Short task
Report, word for word, every line of the material that contains "picture".

-- begin Data extract --

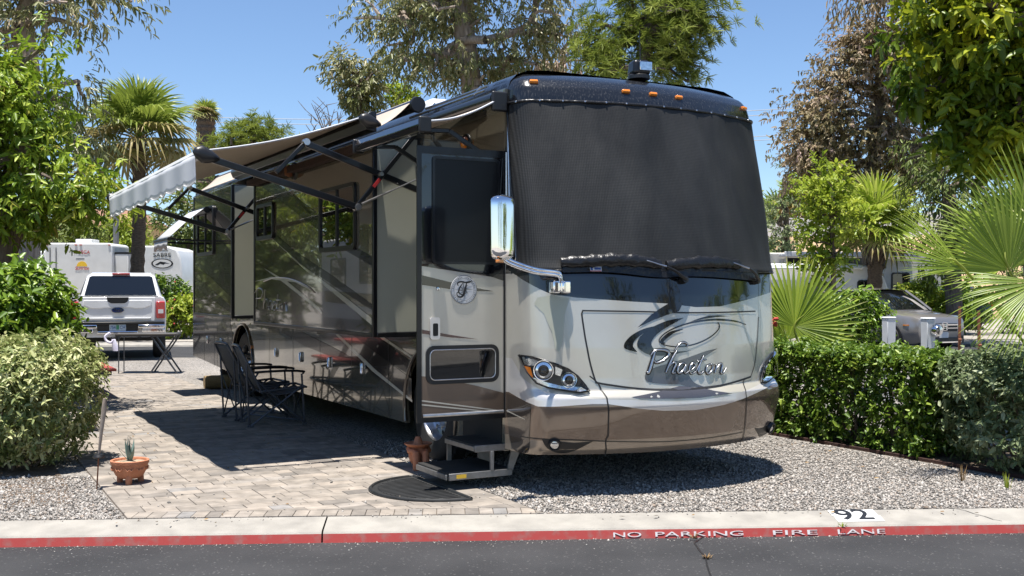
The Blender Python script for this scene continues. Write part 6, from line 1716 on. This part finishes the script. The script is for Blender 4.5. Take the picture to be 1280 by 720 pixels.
def tree(name, label, trunk, tr, blobs, ncl, nspr, nl, ll, lw, mat, bark, seed, csize=.8, sprig=.5, droop=0.0, spread=.5, cat='tree', shell=.6, group=None, rand_dir=.6, clump=1.0):
    """blobs: (x,y,z,rx,ry,rz) in world space, weight by volume"""
    r_ = np.random.default_rng(seed); b0 = Vector(trunk[0]); t = thing(name, label, cat, b0, 0, group)
    vol = np.array([b[3]*b[4]*b[5] for b in blobs])**.75; pick = r_.choice(len(blobs), ncl, p=vol/vol.sum()); Cl = []
    for k in pick:
        b = blobs[k]; d = unit(r_.normal(size=(1,3)))[0]; rr = r_.uniform(.80,1.0) if r_.random() < shell else r_.uniform(.15,.8)
        Cl.append(np.array(b[:3])+d*rr*np.array(b[3:6]))
    Cl = np.array(Cl)-np.array(b0)
    nodes, par, rad = skeleton([Vector(p)-b0 for p in trunk], tr, Cl, seed, step=max(.3,csize*.7))
    mb = MB()
    for i in range(1,len(nodes)):
        a, b = nodes[par[i]], nodes[i]; ns = 10 if rad[i] > .1 else 5
        if par[i] < len(trunk) and i >= len(trunk): r0 = rad[i]
        else: r0 = rad[par[i]]
        mb.tube([a,b], [min(r0,rad[i]*1.5),rad[i]], ns, 0, False)
    mb.build('trunk', bark, t, smooth=1.2)
    cc = r_.random(ncl)
    idx = np.repeat(np.arange(ncl), nspr); n = len(idx)
    off = r_.normal(0,.5*clump,(n,3))*csize; off[:,2] *= .75
    ctr = np.mean(Cl,axis=0); C = Cl[idx]+off
    D = unit(off*1.2+unit(Cl[idx]-ctr)*csize*.6+r_.normal(0,.35,(n,3))*csize)
    V, Fc, rn = sprig_leaves(C, D, nl, ll, lw, spread, seed+3, sprig, droop, np.clip(cc[idx]*.7+.3*r_.random(n),0,1), rand_dir=rand_dir)
    np_mesh('crown', V, Fc, mat, t, rn)
    return t
def B(px0, py0, px1, py1, Y, dY=None):
    """crown ellipsoid spanning a pixel box at depth Y"""
    a, b = W(px0,py1,Y), W(px1,py0,Y); rx, rz_ = (b.x-a.x)/2, (b.z-a.z)/2
    return ((a.x+b.x)/2, Y, (a.z+b.z)/2, rx, dY or rx, rz_)

# ---- shrubs at the left edge of the patio
bush('dark_shrub', 'big glossy dark green shrub at far left behind the variegated bush', 'shrub', (-6.0,12.3), (1.0,.95,1.98), 1500, 9, .085, .042, M['lf_dark'], 11, sprig=.2, inner=.4, flat=.25)
bush('variegated_shrub', 'pale variegated shrub in front at left, beside the planter', 'shrub', (-4.66,10.05), (.66,.70,1.14), 2100, 9, .050, .021, M['lf_var'], 12, sprig=.13, inner=.35, flat=.25)
bush('variegated_shrub', 'small pale variegated sprig at the left picture edge under the dark shrub', 'shrub', (-5.1,10.9), (.42,.4,1.16), 420, 9, .062, .026, M['lf_var'], 13, sprig=.13)
bush('dark_shrub', 'dark green shrub farther back along the patio beside the picnic table', 'shrub', (-8.2,15.2), (1.3,1.2,1.5), 700, 8, .10, .05, M['lf_dark'], 14, sprig=.22)
# ---- hedge along the driver's side
for k,(a0,a1,sd,lb) in enumerate([(-.6,2.3,21,'clipped dark box hedge on the gravel edge, section nearest the camera'),(2.3,5.2,22,'clipped dark box hedge right behind the motorhome corner, middle section'),(5.2,9.5,23,'clipped dark box hedge section farthest back, beside the motorhome')]):
    c = L2W(4.60,(a0+a1)/2); bush('box_hedge', lb, 'hedge', (c.x,c.y), (.46,(a1-a0)/2+.05,.98), int(1550*(a1-a0)*(.65 if k==2 else 1)), 8, .048, .026, M['lf_hedge'], sd, box=True, sprig=.12, rz=TH, stems=40, inner=.30)
p = L2W(4.58,-1.35); bush('grey_green_shrub', 'grey-green rounded shrub at the right end of the hedge', 'shrub', (p.x+.18,p.y), (.78,.85,1.12), 1750, 9, .058, .026, M['lf_greyg'], 24, sprig=.14, inner=.35, flat=.3)
p = W(1056,0,17.5); bush('round_shrub', 'round mid green shrub beyond the hedge beside the small palm', 'shrub', (p.x,p.y), (.62,.62,1.62), 900, 8, .07, .036, M['lf_dark'], 25, sprig=.16, flat=.2)
p = W(1140,0,34); bush('olive_shrub', 'low olive-coloured shrub between the trailers and the grey suv', 'shrub', (p.x,p.y), (1.1,.8,1.7), 420, 8, .14, .07, M['lf_lime'], 26, sprig=.25)
p = W(1262,0,13.2); bush('yellow_green_shrub', 'small yellow-green shrub at right beyond the hedge', 'shrub', (p.x,p.y), (.5,.5,.95), 300, 8, .07, .034, M['lf_lime'], 27, sprig=.15)
# flowering shrubs across the back road at left
for px, Y, rx, h, mt, lb, sd in ((205,36,.95,2.0,'lf_dark','dark green shrub with red flowers to the right of the pickup'),(228,35,.7,1.5,'lf_lime','yellow-green shrub beside the motorhome tail across the back road')) and [(207,36.5,1.0,2.05,'lf_dark','dark green shrub with red flowers to the right of the pickup',28),(231,35.5,.75,1.45,'lf_lime','yellow-green shrub by the motorhome tail, across the back road',29),(172,37,1.0,1.4,'lf_mid','mid green shrub behind the pickup cab across the back road',30),(60,37,1.6,1.6,'lf_mid','mid green shrub left of the pickup across the back road',31)]:
    p = W(px,0,Y); b_ = bush('flowering_shrub', lb, 'shrub', (p.x,p.y), (rx,.9,h), 420, 8, .12, .06, M[mt], sd, sprig=.22)
    if sd in (28,29):
        mb = MB()
        for i in range(10):
            q = random.uniform(-2.6,-.4); zz = random.uniform(.4,h*.95); mb.sphere((rx*.98*math.cos(q),.95*math.sin(q),zz), .028, 6, 4)
        mb.build('flower', M['flower'], b_)['kind'] = 'stuff'
# red flower stalk by the palm
p = W(966,398,13.3); mb = MB()
for i in range(14): mb.sphere((p.x+random.uniform(-.05,.05),p.y+random.uniform(-.05,.05),1.25+random.uniform(-.04,.06)), .022, 6, 4)
mb.tube([(p.x,p.y,.0),(p.x,p.y,1.25)], .006, 5, 0); tag(mb.build('red_flower', M['flower']), 'small red flower head above the hedge by the motorhome corner', 'flower')

# ---- trees
Yt = 15.0
tb = W(12,470,Yt); tree('leafy_tree', 'bright green leafy tree with rust-tinged leaves leaning in at far left', [(tb.x-.3,Yt,0),(tb.x-.25,Yt,1.2),(tb.x+.0,Yt,2.4),W(34,250,Yt)], .14,
     [B(36,205,132,272,Yt,.9),B(-60,70,44,180,Yt,1.0),B(-40,195,50,280,Yt,1.0),B(0,140,62,200,Yt,.7),B(40,50,70,78,Yt,.25),B(-120,100,-10,280,Yt,1)], 205, 13, 9, .10, .036, M['lf_orange'], M['bark'], 41, csize=.38, sprig=.22, droop=.3, spread=.6)
Yt = 34; tb = W(30,0,Yt)
tree('eucalyptus', 'tall sparse eucalyptus with hanging brown-green foliage at the upper left', [(tb.x,Yt,0),(tb.x+.2,Yt,4),W(38,120,Yt),W(28,20,Yt),W(40,-60,Yt)], .34,
     [B(-40,-60,70,60,Yt,2),B(40,-60,120,40,Yt,1.5),B(110,-30,172,28,Yt,.8),B(50,90,110,170,Yt,1),B(70,170,122,210,Yt,.8),B(-60,40,40,120,Yt,1.5)], 80, 10, 8, .22, .06, M['lf_euc'], M['bark_pale'], 42, csize=.8, sprig=.6, droop=.5, spread=.5)
Yt = 46; tb = W(585,0,Yt)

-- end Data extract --

Response to this task
The Blender Python script for this scene continues. Write part 6, from line 1716 on. This part finishes the script. The script is for Blender 4.5. Take the picture to be 1280 by 720 pixels.
bush('variegated_shrub', 'small pale variegated sprig at the left picture edge under the dark shrub', 'shrub', (-5.1,10.9), (.42,.4,1.16), 420, 9, .062, .026, M['lf_var'], 13, sprig=.13)